In the micro world, the creator of the relationship is the relative motions of the Sun and the Nodes. If this was a different ratio than 18.618 to 1, then another N:N+1 triangle would emerge but, because all right angled triangles can be normalised in this way, another interesting numerical relation would be available. However this triangle is special because the unit underlying it of 18.618 days also figures in the N of the N:N+1 triangle, making the eclipse year the unit squared.

Were the unit larger, what would happen? If the nodes moved more quickly then the triangle will get steeper with N reducing in size. This means that the excess of the solar year over the eclipse year is becoming a larger proportion of the solar year, i.e more than 18.618 days. Thus, the units of the triangle and the N implicit within its N:N+1 form diverge at any value other than they are.

Only in the present relative motions of the lunar nodes, and solar motion on the ecliptic, can the triangle be normalised. This is extraordinary enough. However, it is also true that the length of a day further divides up the excess of 18.618 days into the number 18.618 that also belongs to the N:N+1 essence of the triangle. This cannot be possible unless the rotation of the Earth is, by design, perfectly in time with this relationship.

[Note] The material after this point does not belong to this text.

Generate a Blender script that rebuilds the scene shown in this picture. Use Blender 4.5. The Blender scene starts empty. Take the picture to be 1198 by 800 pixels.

Finally, in the macro world, the 19.618 of the hypotenuse represents also the number of eclipse years in the Draconic period of 18.618 years, the latter being the meaning of the base of 18.618 years. In that time the nodes have completed one complete revolution of the ecliptic, represented here by the number 1, which is how this normalisation of triangles manifests outside the "surface" of the solar year - all beyond the year is the reciprocal of all found within the year. This is a natural consequence of recurrence since each divisor of a period also manifests in longer periodicities that are numerically self-similar but reciprocal.

Every day, we can say, that the Moon's nodes move 1/18.618 of a DAY [on average] on the ecliptic

The above relationship is very hard to explain and since 1994, when it began to become clearer to Robin [Heath] and myself, it has remained a curiosity awaiting and explanation that would reach an audience. Within lies just one of the great co-incidences outside of science that the Moon provides. [In Sacred Number I use a John Michell anomoly relating the Earth, Moon, Great Pyramid and Pi of 22/7.]